As documented by his writing, Hunter S. Thompson lived on the edge. His commitment to drinking, drugs, and fire arms was as hard as his prose. As a writer, Thompson contributed significantly to the 20th century. His muse may have been intoxicated, but his genius was clear. Not always easy to read, sometimes disturbing, Hunter S, Thompson was a first rate journalist, who approached his subjects from an alternate reality. A product of his time, Dr. Thompson, was never a role model, merely a messenger, with an odd way of channeling the truth.

Suicide is just another way of telling the truth.

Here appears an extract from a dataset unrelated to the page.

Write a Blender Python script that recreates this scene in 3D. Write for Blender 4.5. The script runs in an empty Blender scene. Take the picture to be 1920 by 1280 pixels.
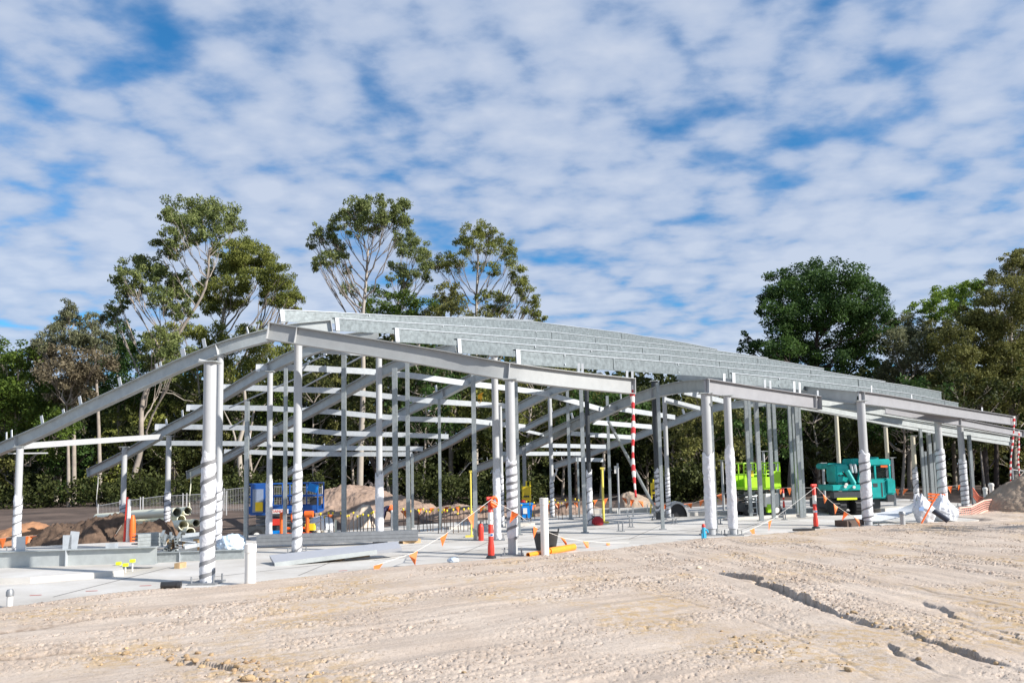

As someone who never met Dr. Thompson, I can only guess at the reasons why he chose to take himself out of the human equation. But mourn his passing? Hell no! That would be an insult to his intent, and a disservice to his life. He did his time on planet earth, and did it well. If he wasn't murdered, is how he died really important?

Recently, the term hero has been bandied about like gossip at a second wedding. Heroes are good for morale. America loves heroes. And there are all sorts of heroes. Firefighters are heroes. It's their job right? Soldiers are heroes. Some cops are heroes. Doctors, nurses, teachers, and citizen activists are heroic by intent and action. Even tripped out artists, whacked writers, and greedy sport stars can be heroes. We all got heroes, at least we should.

Question, what do you do when a hero gives up the fight?

After much consideration I decided the question was flawed, because it assumed Dr. Thompson was responsible for fights other than his own. Heroes do what heroes do. That's what makes them heroes. Their sacrifice is their own. Some are made heroes in the act of dying, others in the act of living. Hunter S. Thompson was of the latter type. The bullet to the brain was just his way of saying goodbye.

This speaks to the larger question of the right to life, and the equally important right to a dignified death of you own design. Suicide and assisted suicide are hardly crimes, when compared to the tolerance of the cigarette industry and the profitability of the personal arms market. As a culture America has perfected suicidal tendencies. Obesity, alcoholism, drugs, danger, and utilitarian ecocide are just different ways of killing ourselves.

I suspect a suicide note will surface soon, or a semblance there of, and we will know why Hunter S. Thompson died the why he did. If not, perhaps his words finally caught up with him, and pushed him over the edge.

Whatever the case, the original gonzo journalist went out with a bang.